The purpose of this brief excursion is to show that traditional logic brings with it a commitment to a certain philosophical conception of reality. This is not a bad thing; it is a great thing. Christian thinkers from Boethius to Aquinas to Calvin to Bavinck employ the ideas and terms of Aristotelian logic. The basic metaphysical system that underlies such logic was adopted, studied, and developed by the Catholic Church, particularly in its Scholastic tradition (Kreeft, a Roman Catholic, follows in this tradition, with special affinity for Aquinas). The magisterial Reformed tradition is no stranger to such metaphysics either. Luca Baschera, in a volume on the Italian Reformer Peter Martyr Vermigli (who himself wrote a commentary on Aristotle’s Nicomachean Ethics) says this:
If we consider the works of some Reformed authors such as Otto Werdmüller (1513–1552), Girolamo Zanchi (1516–1590) and Andreas Hyperius (1511–1564), all active as professors of theology and/or philosophy in Zurich, Strasbourg and Marburg in the middle of the sixteenth century, we can easily detect some features of the general Reformed understanding of philosophy in that period. All these authors were not only convinced of the legitimacy of philosophical studies from a Christian point of view, but decisively emphasized the usefulness of philosophy for the theologian. Relying on arguments which Melanchthon had already used for the same purpose, they recognized first of all the indispensability of logic as the discipline which taught the rules of correct thinking and of scientific methodology. (pp. 133-4)
Kevin DeYoung’s T4G2016 plenary session (as well as his breakout session) in which he makes use of the work of Francis Turretin, a Reformed scholastic if ever there was one, is a specifically New Calvinist instance of the continued presence of the metaphysical-logical heritage held in common by Catholics and Protestants.
Of course, given that Turretin was a (quite anti-Catholic) Protestant scholastic, it is clear that different Christian traditions can make use of a common metaphysic and logic and yet arrive at disagreements on a great number of significant points. My point here is not that the acknowledgment of a common logic will lead to smooth, ‘deducible’ theological agreement. Rather, I simply want to bring to attention that there is an important convergence between Catholic and New Calvinist (and, more broadly, Reformed) theology, in that (1) both are committed to valid, true thinking that (2) is intended to make actual contact with reality. Pro dialectica!

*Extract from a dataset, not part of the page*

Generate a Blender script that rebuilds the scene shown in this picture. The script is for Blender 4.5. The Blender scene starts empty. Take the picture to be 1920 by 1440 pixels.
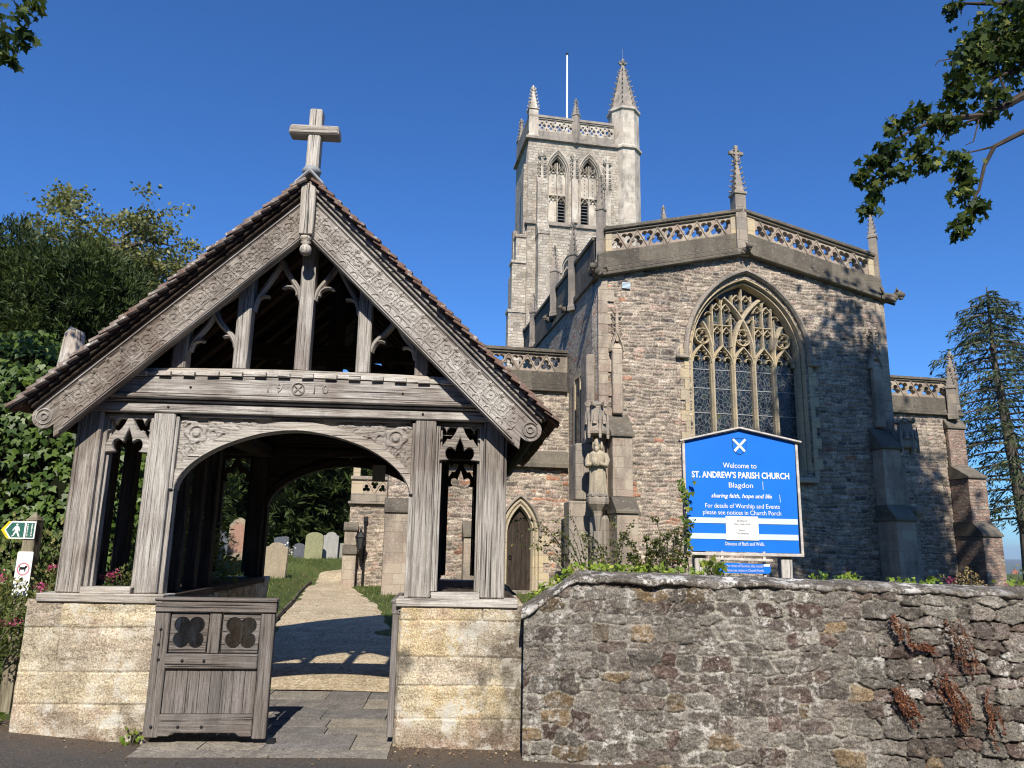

See also this post by Trevin Wax.
I do find Calvinism to be the most coherent and consistent of Protestant flavors. That consistency and insistence on systemization has made it somewhat of a magnet toward more intellectually minded protestants. However, I think Calvinisms blind side is that its insistence on formal logic and consistency is prone to human exaggerations. For example, Christ’s death on the cross is for the purpose of atoning for each and every individual sin of the elect. Because God is just, sin is not paid for twice, therefore the scope of Christ’s atonement is limited to those whom he willed to save, the elect, and man cannot do anything to receive this grace except exhibit an active (passive?) faith in the completed work of the cross. Hence, limited atonement.
But in the center of all Calvinist Heterodoxy is that very notion of the purpose and goal of the atonement- to pay for the guilt of individually committed sins. And what lies behind that? The need for infallible assurance of personal salvation. Hence St. Robert Bellarmine calls the greatest heresy of Protestantism “Assurance.” Everything flows from the psychological need for infallibleassurance. Because of our need for infallible assurance, the nature of the atonement is altered, the perception of perseverance is altered, the necessity of sacraments is altered, the notion of the Church is altered and all things spiral outward from there.
It is no wonder James White calls his fellow protestants who don’t adhere to once saved always saved, “partly Catholic already.”
Now, Catholics have intellectually consistent systems of thought too. We have in our ranks great defenders of Augustinianism and all its unpleasant, but logically consistent and plausible doctrines such as infant damnation (I personally subscribe to it as more plausible and theologically certain than Limbo), but we are reigned in by certain limits. We have to admit at least God’s antecedent will that all be saved, that he does not positively predestine people to Hell unconditionally, that Infants who die without baptism cannot enter into blessedness (Try telling that one to the locals these days!), that Christ established sacraments that work ex opere operato (But do they do so morally or physically? I Choose Moral.)
IN short, my point in rambling here is that we can present to the reformed a thoroughly Augustinian Catholicism that resonated with the reformed on many levels, from the issues of predestination, from the notion of the tension of the two loves of Cupidity and Charity, from a sacramental system where the sacraments are efficacious signs containing God’s promises that work because he has so chosen to honor the performance of the work (Moral mode of operation) etc.
It would be interesting to see just how far the Augustinian envelope could be pushed in terms of a Catholicism that could really appeal to the reformed. I think we see it in Berti and Belleli.
Daniel,
Thanks for your thoughts. Yes, Calvinism certainly appeals to some people who are drawn toward ‘rigorous’ or ‘logical’ theological systems, as Piper acknowledges here. However, and very interestingly, Piper thinks it is ‘Arminians’ (in scare quotes because of the Olson pieces linked below) who impose philosophical categories onto Scripture, while Calvinists allows Scripture to speak for itself, as he says here. (Though see here and here for prominent Arminian theologian Roger E. Olson’s response to this charge.)
Bellarmine’s alleged charge of “assurance-as-greatest-heresy” is an interesting one that Matt Gaetano has addressed at TRF here.